Le Rapport a ensuite souligné l’écart entre le cycle capitaliste déterminé par les tâches bourgeoises elles-mêmes, et le cycle politique de la bourgeoisie, qui dépend de la capacité de celle-ci de mener à bien ces tâches. Or cette capacité se mesure sur le terrain d’une lutte de classe suscitée par les rapports entre toutes les classes et non à l’échelle de certains pays pris en particulier, mais de vastes aires géographiques, et par les rapports entre ces mêmes aires ; et ce dans de grandes périodes historiques et non dans le détail de tel ou tel événement , comme cela a été rappelé d‘après des textes classiques du marxisme, qui ont aussi permis d’insister sur le fait que les limites entre les phases et les aires considérées ne sont nullement absolues et rigides, mais relatives et mobiles.

En étudiant le cycle révolutionnaire bourgeois dans l’aire de l’Europe occidentale entre 1789 et 1871, on a pu mettre en évidence, sur la base de nos textes fondamentaux, l’unification politique d’une aire géographique donnée, due à un alignement général des forces dans le heurt entre toutes les classes de cette aire, en rapport avec des rapports internationaux donnés.
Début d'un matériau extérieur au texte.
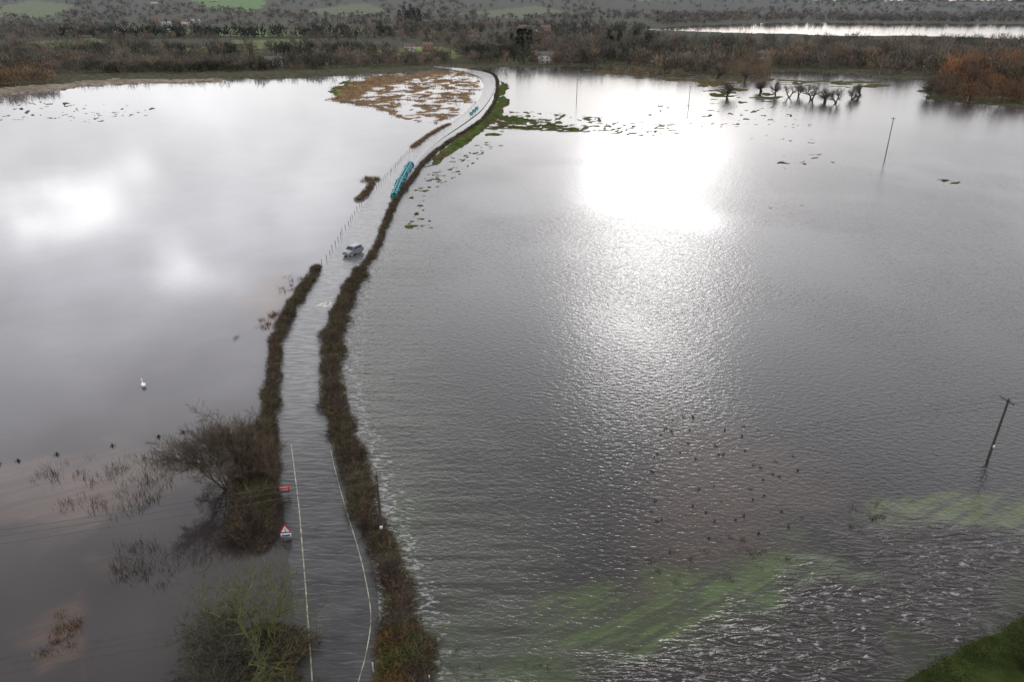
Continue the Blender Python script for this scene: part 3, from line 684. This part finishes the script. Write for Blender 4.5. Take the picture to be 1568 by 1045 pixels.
def car(loc,rz):
    e=empty('car',loc,rz)
    body=simple('car_paint',(.22,.235,.26),.3,.2,noise=.05);glass=simple('car_glass',(.02,.025,.03),.15,noise=.05)
    prof=[(-2.15,.35),(-2.2,.75),(-2.1,1.0),(-1.95,1.08),(-1.75,1.62),(-1.5,1.72),(.2,1.72),(.5,1.66),(1.05,1.12),(1.9,1.0),(2.15,.85),(2.2,.5),(2.1,.35)]
    n=len(prof);V=[];
    for s in (-1,-.93,.93,1):
        for x,z in prof:
            ww=.9 if z<1.09 else .9-(z-1.09)*.28
            V.append((x if abs(s)<1 else x*.985,s*ww,z if abs(s)<1 else (z-.03 if z>.5 else z+.02)))
    fs=[]
    for r in range(3):
        for i in range(n): fs.append((r*n+i,r*n+(i+1)%n,(r+1)*n+(i+1)%n,(r+1)*n+i))
    fs.append(tuple(reversed(range(n))));fs.append(tuple(range(3*n,4*n)))
    me=bpy.data.meshes.new('body');me.from_pydata(V,[],fs);me.materials.append(body);o=bpy.data.objects.new('body',me);S.collection.objects.link(o);o.parent=e
    def quad(nme,pts,mat): return mk(nme,pts,[(0,1,2,3)],mat,parent=e)
    quad('windscreen',[(.55,-.68,1.64),(.55,.68,1.64),(1.03,.78,1.17),(1.03,-.78,1.17)],glass).location=(.03,0,.03)
    quad('rear_window',[(-1.93,-.74,1.16),(-1.93,.74,1.16),(-1.76,.66,1.6),(-1.76,-.66,1.6)],glass).location=(-.03,0,.01)
    for s in (-1,1):
        quad('side_glass_%d'%s,[(-1.65,s*.885,1.16),(.85,s*.885,1.16),(.35,s*.775,1.58),(-1.5,s*.775,1.58)],glass).location=(0,s*.02,0)
        for i,x in enumerate((-1.35,1.35)):
            tube('wheel_%d_%d'%(s,i),(x,s*.72,.35),(x,s*.93,.35),.36,.36,M_black,e,16)
            tube('hub_%d_%d'%(s,i),(x,s*.93,.35),(x,s*.94,.35),.36,.0,M_steel,e,16)
        box('headlight_%d'%s,(2.17,s*.62,.8),(.06,.32,.14),M_white,e);box('tail_light_%d'%s,(-2.17,s*.72,.9),(.06,.14,.26),M_red,e)
        box('mirror_%d'%s,(.75,s*1.0,1.18),(.12,.18,.13),M_black,e)
    box('grille',(2.18,0,.62),(.06,.9,.18),M_black,e)
    box('number_plate',(2.2,0,.47),(.03,.52,.11),M_white,e)
car(tuple(G(541,389)[:2])+(.0,),math.radians(60+180))
def swan(loc,rz):
    e=empty('swan',loc,rz)
    pts=[((-.55,0,.30),.05),((-.38,0,.22),.15),((-.12,0,.2),.24),((.15,0,.2),.22),((.34,0,.24),.13),((.44,0,.42),.07),((.42,0,.62),.055),((.40,0,.78),.05),((.46,0,.9),.055),((.56,0,.9),.06)]
    me=bpy.data.meshes.new('body');me.from_pydata([p for p,_ in pts],[(i,i+1) for i in range(len(pts)-1)],[]);me.materials.append(M_white)
    o=bpy.data.objects.new('body',me);S.collection.objects.link(o);o.parent=e
    m=o.modifiers.new('s','SKIN')
    for i,(_,r) in enumerate(pts): me.skin_vertices[0].data[i].radius=(r,r)
    me.skin_vertices[0].data[2].use_root=True
    o.modifiers.new('ss','SUBSURF').levels=2;o.modifiers['ss'].render_levels=2
    for s in (-1,1):
        p2=[((.2,s*.16,.3),.05),((-.1,s*.2,.36),.11),((-.4,s*.12,.36),.07),((-.62,s*.05,.38),.02)]
        me=bpy.data.meshes.new('wing');me.from_pydata([p for p,_ in p2],[(0,1),(1,2),(2,3)],[]);me.materials.append(M_white)
        w_=bpy.data.objects.new('wing_%d'%s,me);S.collection.objects.link(w_);w_.parent=e;w_.modifiers.new('s','SKIN')
        for i,(_,r) in enumerate(p2): me.skin_vertices[0].data[i].radius=(r,r)
        w_.modifiers.new('ss','SUBSURF').levels=2
    tube('beak',(.60,0,.89),(.74,0,.85),.035,.012,simple('beak_orange',(.6,.2,.03),.5),e,8)
swan(G(220,592),2.2)
M_brick=simple('house_render',(.45,.44,.41),.8,noise=.08);M_brk=simple('brick',(.20,.12,.095),.85);M_roof=simple('roof_slate',(.09,.085,.085),.7);M_tile=simple('roof_tile',(.13,.09,.075),.8);M_win=simple('window_glass',(.03,.035,.04),.1)
def house(u,v,w_,d_,h_,rz,wall,roof):
    p=G(u,v);z=float(max(hgt(p[0],p[1])[0],0.2))
    e=empty('house',(p[0],p[1],z),rz)
    box('walls',(0,0,h_/2-.3),(w_,d_,h_+.6),wall,e)
    rh=d_*.42;x=w_/2+.35;y=d_/2+.4;zb=h_+.01
    V=[(-x,-y,zb),(x,-y,zb),(x,y,zb),(-x,y,zb),(-x,0,zb+rh),(x,0,zb+rh)]
    me=bpy.data.meshes.new('roof');me.from_pydata(V,[],[(0,1,5,4),(2,3,4,5),(0,4,3),(1,2,5),(3,2,1,0)]);me.materials.append(roof)
    o=bpy.data.objects.new('roof',me);S.collection.objects.link(o);o.parent=e
    box('chimney',(w_*.3,0,h_+rh+.2),(.8,.8,1.6),M_brk,e)
    k=max(2,int(w_/3))
    for fl_ in (0,1):
        for i in range(k):
            xx=-w_/2+w_*(i+.5)/k
            if fl_==0 and i==k//2: box('door',(xx,-d_/2-.02,1.05),(1,.05,2.1),M_black,e)
            else: box('window_%d_%d'%(fl_,i),(xx,-d_/2-.02,1.5+fl_*2.6),(1.2,.05,1.2),M_win,e)
for a in [(836,98,11,7,6,.2,M_brick,M_roof),(818,95,8,6,5.5,.9,M_brk,M_tile),(846,95,8,6,5,-.3,M_brick,M_tile),
          (420,104,12,7,5,.1,M_brick,M_roof),(655,80,10,7,6,.4,M_brk,M_tile),(628,82,9,6,6,-.2,M_brick,M_tile),
          (1165,103,10,8,7.5,.3,M_brick,M_roof),(1160,102,6,6,8,.3,M_brick,M_roof),
          (815,54,14,9,9,.1,M_brick,M_roof),(835,53,14,9,9,-.2,M_brk,M_tile),(800,52,12,8,9,.5,M_brick,M_tile),
          (255,40,16,9,9,.1,M_brick,M_roof),(272,38,16,9,9,.5,M_brk,M_roof),(285,41,14,9,9,-.3,M_brick,M_tile),(300,37,18,9,9,.2,M_brick,M_roof),(238,37,16,9,9,.2,M_brk,M_tile),
          (330,24,20,10,9,.1,M_brick,M_roof),(240,25,20,10,9,.3,M_brick,M_tile),(905,94,9,6,5,.1,M_brk,M_roof)]:
    house(*a)

# ------------------------------------------------------------------ sky
def sdir(u,v):
    p=G(u,v);d=np.array([p[0],p[1],CH]);return d/np.linalg.norm(d)
sd=sdir(994,362);el=math.asin(sd[2]);az=math.atan2(sd[0],sd[1])
W=bpy.data.worlds.new('World');S.world=W;W.use_nodes=True;nt=W.node_tree;N=nt.nodes;L=nt.links
bg=N['Background'];bg.inputs['Strength'].default_value=.1
sky=N.new('ShaderNodeTexSky');sky.sky_type='NISHITA';sky.sun_disc=False;sky.sun_elevation=el;sky.sun_rotation=az
tcn=N.new('ShaderNodeTexCoord')
nz=N.new('ShaderNodeTexNoise');nz.inputs['Scale'].default_value=4.5;nz.inputs['Detail'].default_value=4
nz.inputs['Roughness'].default_value=.5
mp=N.new('ShaderNodeMapping');mp.inputs['Scale'].default_value=(1,1,2.0);L.new(tcn.outputs['Generated'],mp.inputs[0]);L.new(mp.outputs[0],nz.inputs['Vector'])
sub=N.new('ShaderNodeVectorMath');sub.operation='SUBTRACT';L.new(nz.outputs['Color'],sub.inputs[0]);sub.inputs[1].default_value=(.5,.5,.5)
scl=N.new('ShaderNodeVectorMath');scl.operation='SCALE';L.new(sub.outputs[0],scl.inputs[0]);scl.inputs['Scale'].default_value=.28
add=N.new('ShaderNodeVectorMath');add.operation='ADD';L.new(tcn.outputs['Generated'],add.inputs[0]);L.new(scl.outputs[0],add.inputs[1])
nrm=N.new('ShaderNodeVectorMath');nrm.operation='NORMALIZE';L.new(add.outputs[0],nrm.inputs[0])
raw=N.new('ShaderNodeVectorMath');raw.operation='NORMALIZE';L.new(tcn.outputs['Generated'],raw.inputs[0])
def M(op,a,b=None,c=None):
    n=N.new('ShaderNodeMath');n.operation=op
    for i,q in enumerate((a,b,c)):
        if q is None: continue
        if isinstance(q,(int,float)): n.inputs[i].default_value=q
        else: L.new(q,n.inputs[i])
    return n.outputs[0]
def spot(d,px,amp,src=None):
    sig=px/FP
    n=N.new('ShaderNodeVectorMath');n.operation='DOT_PRODUCT';L.new((src or nrm).outputs[0],n.inputs[0]);n.inputs[1].default_value=tuple(d)
    return M('MULTIPLY',M('EXPONENT',M('MULTIPLY',M('SUBTRACT',n.outputs['Value'],1.0),1/(sig*sig))),amp)
sep=N.new('ShaderNodeSeparateXYZ');L.new(tcn.outputs['Generated'],sep.inputs[0])
ramp=N.new('ShaderNodeValToRGB');L.new(sep.outputs['Z'],ramp.inputs[0])
def g3(x,t=(1,1,1)): return (x/4*t[0],x/4*t[1],x/4*t[2],1)
els=ramp.color_ramp.elements
els[0].position=0;els[0].color=g3(.80,(1,1,1.03));els[1].position=1;els[1].color=g3(1.0,(.97,.99,1.05))
for p,vv,t in ((.10,1.00,(1,1,1.03)),(.2,1.18,(.99,1,1.04)),(.3,1.5,(.98,.98,1.06)),(.45,1.8,(.98,.98,1.05)),(.6,1.1,(1,.985,1.02))):
    q=els.new(p);q.color=g3(vv,t)
base=N.new('ShaderNodeVectorMath');base.operation='SCALE';L.new(ramp.outputs[0],base.inputs[0]);
mod=N.new('ShaderNodeMapRange');L.new(nz.outputs['Fac'],mod.inputs[0]);mod.inputs[1].default_value=.3;mod.inputs[2].default_value=.7;mod.inputs[3].default_value=.72;mod.inputs[4].default_value=1.3
bk=N.new('ShaderNodeMapRange');L.new(sep.outputs['Y'],bk.inputs[0]);bk.inputs[1].default_value=-.6;bk.inputs[2].default_value=.4;bk.inputs[3].default_value=.85;bk.inputs[4].default_value=1
L.new(M('MULTIPLY',M('MULTIPLY',mod.outputs[0],bk.outputs[0]),40.0),base.inputs['Scale'])
acc=None
for u,v,px,a in [(105,315,38,16),(50,372,30,14),(165,290,34,8),(320,405,27,13),(325,450,24,11),(470,290,42,5.5),(230,225,110,3.0),(450,215,90,2.5),(30,200,60,2),(250,540,200,6)]:
    s_=spot(sdir(u,v),px,a);acc=s_ if acc is None else M('ADD',acc,s_)
acc=M('ADD',acc,spot(sd,60,26,raw));acc=M('ADD',acc,spot(sd,120,9,raw));acc=M('ADD',acc,spot(sd,280,4))
cmb=N.new('ShaderNodeVectorMath');cmb.operation='SCALE';cmb.inputs[0].default_value=(1,.995,.99);L.new(acc,cmb.inputs['Scale'])
a1=N.new('ShaderNodeVectorMath');a1.operation='ADD';L.new(base.outputs[0],a1.inputs[0]);L.new(cmb.outputs[0],a1.inputs[1])
s2=N.new('ShaderNodeVectorMath');s2.operation='SCALE';L.new(sky.outputs[0],s2.inputs[0]);s2.inputs['Scale'].default_value=.08
a2=N.new('ShaderNodeVectorMath');a2.operation='ADD';L.new(a1.outputs[0],a2.inputs[0]);L.new(s2.outputs[0],a2.inputs[1])
L.new(a2.outputs[0],bg.inputs['Color'])
sl=bpy.data.lights.new('sun','SUN');sl.energy=.22;sl.angle=math.radians(11);sl.color=(1,.97,.93)
so=bpy.data.objects.new('sun',sl);S.collection.objects.link(so);so.rotation_euler=Vector(tuple(sd)).to_track_quat('Z','Y').to_euler()

# ------------------------------------------------------------------ camera
cam=bpy.data.cameras.new('camera');cam.sensor_width=36;cam.lens=36*FP/1568;cam.clip_end=60000;cam.clip_start=.5
co=bpy.data.objects.new('camera',cam);S.collection.objects.link(co);co.location=(0,0,CH);co.rotation_euler=(math.pi/2-PITCH,0,0)
S.camera=co
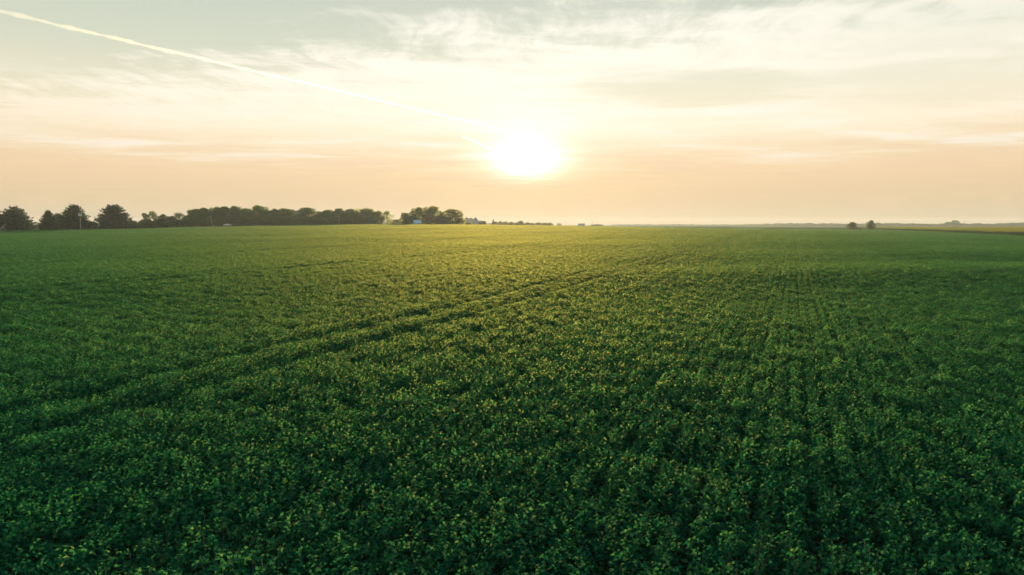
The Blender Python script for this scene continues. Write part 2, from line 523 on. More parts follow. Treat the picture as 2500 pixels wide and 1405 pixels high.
# ------------------------------------------------------------------ geometry-nodes scatter for stuff
def scatter(name, variants, P, rz, sc, vid, label, cat, tilt=None):
    """one 'stuff' object that carries instances of the given meshes on the points P"""
    lib = bpy.data.collections.new(name + '_sources')
    for k, me in enumerate(variants):
        lib.objects.link(bpy.data.objects.new('%s_source_%02d' % (name, k), me))
    me = bpy.data.meshes.new(name)
    me.vertices.add(len(P))
    me.vertices.foreach_set('co', np.asarray(P, np.float32).ravel())
    e = np.zeros((len(P), 3), np.float32)
    if tilt is not None:
        e[:, :2] = tilt
    e[:, 2] = rz
    a = me.attributes.new('turn', 'FLOAT_VECTOR', 'POINT')
    a.data.foreach_set('vector', e.ravel())
    a = me.attributes.new('size', 'FLOAT_VECTOR', 'POINT')
    a.data.foreach_set('vector', np.asarray(sc, np.float32).ravel())
    a = me.attributes.new('which', 'INT', 'POINT')
    a.data.foreach_set('value', np.asarray(vid, np.int32))
    o = obj(name, me)
    g = bpy.data.node_groups.new(name + '_scatter', 'GeometryNodeTree')
    g.interface.new_socket('Geometry', in_out='INPUT', socket_type='NodeSocketGeometry')
    g.interface.new_socket('Geometry', in_out='OUTPUT', socket_type='NodeSocketGeometry')
    gi, go = g.nodes.new('NodeGroupInput'), g.nodes.new('NodeGroupOutput')
    ci = g.nodes.new('GeometryNodeCollectionInfo')
    ci.inputs['Collection'].default_value = lib
    ci.inputs['Separate Children'].default_value = True
    ci.inputs['Reset Children'].default_value = True
    ip = g.nodes.new('GeometryNodeInstanceOnPoints')
    ip.inputs['Pick Instance'].default_value = True
    def named(nm, ty):
        q = g.nodes.new('GeometryNodeInputNamedAttribute')
        q.data_type = ty
        q.inputs['Name'].default_value = nm
        return q.outputs['Attribute']
    er = g.nodes.new('FunctionNodeEulerToRotation')
    L = g.links.new
    L(named('turn', 'FLOAT_VECTOR'), er.inputs[0])
    L(er.outputs[0], ip.inputs['Rotation'])
    L(named('size', 'FLOAT_VECTOR'), ip.inputs['Scale'])
    L(named('which', 'INT'), ip.inputs['Instance Index'])
    L(gi.outputs[0], ip.inputs['Points'])
    L(ci.outputs[0], ip.inputs['Instance'])
    L(ip.outputs[0], go.inputs[0])
    md = o.modifiers.new('scatter', 'NODES')
    md.node_group = g
    return tag(o, label, cat, kind='stuff')


# ------------------------------------------------------------------ soybean plants
LEAF_V = np.array([(0, 0, 0), (-0.34, 0.42, 0.08), (0.34, 0.42, 0.08), (0, 0.48, 0.0), (0, 1.0, -0.16)], float)
LEAF_F = np.array([(0, 3, 1), (0, 2, 3), (1, 3, 4), (3, 2, 4)])


def rotm(ax, a):
    return np.array(Matrix.Rotation(a, 3, ax))


def soy_plant(seed):
    r = np.random.default_rng(seed)
    H = r.uniform(0.78, 0.98)
    V, F, T = [], [], []
    n = int(r.integers(17, 21))
    az0 = r.uniform(0, 6.28)
    for k in range(n):
        f = (k + r.uniform(0, 0.8)) / n
        zb = H * (0.34 + 0.60 * f)
        az = az0 + k * 2.4 + r.normal(0, 0.4)
        L = (0.22 - 0.12 * f) * r.uniform(0.75, 1.2)
        up = r.uniform(0.2, 0.9) * (0.5 + 0.5 * f)
        tip = np.array([math.cos(az) * L, math.sin(az) * L, zb + L * up * 0.5])
        size = r.uniform(0.072, 0.110) * (1.0 if f < 0.85 else 0.82)
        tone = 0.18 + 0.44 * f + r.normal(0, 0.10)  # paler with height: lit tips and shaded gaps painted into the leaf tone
        pit, rol = r.normal(0.15, 0.42), r.normal(0, 0.40)
        B = rotm('X', -max(0.0, r.normal(0.75 * f, 0.30))) @ rotm('Z', az - math.pi / 2 + r.normal(0, 0.9)) @ rotm('X', pit) @ rotm('Y', rol)   # upper leaves turn to the sun
        for q in (-1, 0, 1):
            A = B @ rotm('Z', q * 1.25 + r.normal(0, 0.25)) @ rotm('X', r.normal(-0.22 if q else -0.05, 0.42)) @ rotm('Y', r.normal(0, 0.55))
            s = size * (0.92 if q else 1.08)
            lv = (LEAF_V * s) @ A.T + tip + (A @ np.array([0, 0.014, 0])) + r.normal(0, 0.004, 3)
            F.append(LEAF_F + 5 * len(V))
            V.append(lv)
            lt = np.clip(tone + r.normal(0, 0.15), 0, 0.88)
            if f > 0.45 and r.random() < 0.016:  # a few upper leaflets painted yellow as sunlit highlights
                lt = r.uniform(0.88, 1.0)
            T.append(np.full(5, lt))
    stem = MB().tube([(0, 0, -0.12), (r.normal(0, .01), r.normal(0, .01), H * 0.5), (r.normal(0, .02), r.normal(0, .02), H * 0.95)], [0.007, 0.005, 0.003], 4)
    return np.concatenate(V), np.concatenate(F), np.concatenate(T), stem, H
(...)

En appliquant ce critère aux événements qui depuis plus d’un siècle bouleversent le « Tiers Monde », on a pu définir une aire géographique unique, proche de l’Amérique Latine et de l’Afrique Noire, qui forment des aires spécifiques, bien que non refermées sur elles-mêmes, dans l’ensemble des régions qui vont de la Corée au Maghreb.

Cette aire s’unifie par vagues successives : celle ayant débuté en 1905, et s’étant renforcée en 1917, a vu son élan brisé par la défaite des prolétaires et des paysans chinois  en 1926-27 ; puis celle du second après-guerre, qui s’est développée  à partir de l’épicentre chinois, que nous avons appelée  « phase éruptive de la révolution anticoloniale », et durant laquelle le prolétariat a été chassé de la scène de l’histoire, tandis que la bourgeoisie, comme en Europe  après 1848, peut aller jusqu’à l’extrême limite de sa capacité historique.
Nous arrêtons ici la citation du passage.